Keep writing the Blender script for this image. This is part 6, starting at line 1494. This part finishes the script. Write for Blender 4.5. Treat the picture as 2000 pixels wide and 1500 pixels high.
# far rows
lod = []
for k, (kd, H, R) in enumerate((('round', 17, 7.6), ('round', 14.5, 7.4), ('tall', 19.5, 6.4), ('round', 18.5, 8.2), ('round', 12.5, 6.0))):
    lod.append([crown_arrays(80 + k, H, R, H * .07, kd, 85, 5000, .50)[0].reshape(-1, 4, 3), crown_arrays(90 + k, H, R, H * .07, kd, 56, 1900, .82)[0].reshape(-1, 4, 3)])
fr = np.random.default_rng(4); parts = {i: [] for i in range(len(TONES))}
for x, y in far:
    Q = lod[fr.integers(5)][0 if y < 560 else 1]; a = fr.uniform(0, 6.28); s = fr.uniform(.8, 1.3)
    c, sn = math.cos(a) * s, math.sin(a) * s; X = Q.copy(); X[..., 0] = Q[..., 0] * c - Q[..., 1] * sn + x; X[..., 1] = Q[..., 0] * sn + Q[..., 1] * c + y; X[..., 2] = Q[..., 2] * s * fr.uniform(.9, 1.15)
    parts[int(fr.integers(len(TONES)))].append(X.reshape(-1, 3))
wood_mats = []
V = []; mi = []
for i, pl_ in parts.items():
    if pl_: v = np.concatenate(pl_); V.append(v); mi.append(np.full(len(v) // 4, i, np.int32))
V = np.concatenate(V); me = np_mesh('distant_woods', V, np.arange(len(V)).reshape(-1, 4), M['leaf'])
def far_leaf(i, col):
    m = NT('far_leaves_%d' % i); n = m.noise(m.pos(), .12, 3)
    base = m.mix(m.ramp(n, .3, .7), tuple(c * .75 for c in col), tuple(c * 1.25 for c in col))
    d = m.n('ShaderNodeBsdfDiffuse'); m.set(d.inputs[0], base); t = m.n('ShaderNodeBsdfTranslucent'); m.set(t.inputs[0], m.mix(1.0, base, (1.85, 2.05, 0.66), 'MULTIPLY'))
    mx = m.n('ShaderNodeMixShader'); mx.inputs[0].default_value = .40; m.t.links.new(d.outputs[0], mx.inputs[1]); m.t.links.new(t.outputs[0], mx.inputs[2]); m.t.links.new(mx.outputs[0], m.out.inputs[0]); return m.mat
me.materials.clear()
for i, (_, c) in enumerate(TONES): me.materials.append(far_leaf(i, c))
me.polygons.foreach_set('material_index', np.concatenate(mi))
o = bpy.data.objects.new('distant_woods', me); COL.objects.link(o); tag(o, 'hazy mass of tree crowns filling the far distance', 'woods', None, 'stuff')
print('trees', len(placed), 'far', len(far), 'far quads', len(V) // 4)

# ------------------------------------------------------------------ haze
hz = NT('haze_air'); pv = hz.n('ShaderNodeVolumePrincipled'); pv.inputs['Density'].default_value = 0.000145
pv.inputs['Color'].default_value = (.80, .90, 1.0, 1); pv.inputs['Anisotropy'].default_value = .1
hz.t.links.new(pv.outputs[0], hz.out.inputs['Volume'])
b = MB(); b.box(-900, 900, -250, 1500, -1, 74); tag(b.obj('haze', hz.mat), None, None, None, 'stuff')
######
### What is being asked
Take the lines above and retype all of them exactly.

### The answer
Keep writing the Blender script for this image. This is part 6, starting at line 1494. This part finishes the script. Write for Blender 4.5. Treat the picture as 2000 pixels wide and 1500 pixels high.
# far rows
lod = []
for k, (kd, H, R) in enumerate((('round', 17, 7.6), ('round', 14.5, 7.4), ('tall', 19.5, 6.4), ('round', 18.5, 8.2), ('round', 12.5, 6.0))):
    lod.append([crown_arrays(80 + k, H, R, H * .07, kd, 85, 5000, .50)[0].reshape(-1, 4, 3), crown_arrays(90 + k, H, R, H * .07, kd, 56, 1900, .82)[0].reshape(-1, 4, 3)])
fr = np.random.default_rng(4); parts = {i: [] for i in range(len(TONES))}
for x, y in far:
    Q = lod[fr.integers(5)][0 if y < 560 else 1]; a = fr.uniform(0, 6.28); s = fr.uniform(.8, 1.3)
    c, sn = math.cos(a) * s, math.sin(a) * s; X = Q.copy(); X[..., 0] = Q[..., 0] * c - Q[..., 1] * sn + x; X[..., 1] = Q[..., 0] * sn + Q[..., 1] * c + y; X[..., 2] = Q[..., 2] * s * fr.uniform(.9, 1.15)
    parts[int(fr.integers(len(TONES)))].append(X.reshape(-1, 3))
wood_mats = []
V = []; mi = []
for i, pl_ in parts.items():
    if pl_: v = np.concatenate(pl_); V.append(v); mi.append(np.full(len(v) // 4, i, np.int32))
V = np.concatenate(V); me = np_mesh('distant_woods', V, np.arange(len(V)).reshape(-1, 4), M['leaf'])
def far_leaf(i, col):
    m = NT('far_leaves_%d' % i); n = m.noise(m.pos(), .12, 3)
    base = m.mix(m.ramp(n, .3, .7), tuple(c * .75 for c in col), tuple(c * 1.25 for c in col))
    d = m.n('ShaderNodeBsdfDiffuse'); m.set(d.inputs[0], base); t = m.n('ShaderNodeBsdfTranslucent'); m.set(t.inputs[0], m.mix(1.0, base, (1.85, 2.05, 0.66), 'MULTIPLY'))
    mx = m.n('ShaderNodeMixShader'); mx.inputs[0].default_value = .40; m.t.links.new(d.outputs[0], mx.inputs[1]); m.t.links.new(t.outputs[0], mx.inputs[2]); m.t.links.new(mx.outputs[0], m.out.inputs[0]); return m.mat
me.materials.clear()
for i, (_, c) in enumerate(TONES): me.materials.append(far_leaf(i, c))
me.polygons.foreach_set('material_index', np.concatenate(mi))
o = bpy.data.objects.new('distant_woods', me); COL.objects.link(o); tag(o, 'hazy mass of tree crowns filling the far distance', 'woods', None, 'stuff')
print('trees', len(placed), 'far', len(far), 'far quads', len(V) // 4)

# ------------------------------------------------------------------ haze
hz = NT('haze_air'); pv = hz.n('ShaderNodeVolumePrincipled'); pv.inputs['Density'].default_value = 0.000145
pv.inputs['Color'].default_value = (.80, .90, 1.0, 1); pv.inputs['Anisotropy'].default_value = .1
hz.t.links.new(pv.outputs[0], hz.out.inputs['Volume'])
b = MB(); b.box(-900, 900, -250, 1500, -1, 74); tag(b.obj('haze', hz.mat), None, None, None, 'stuff')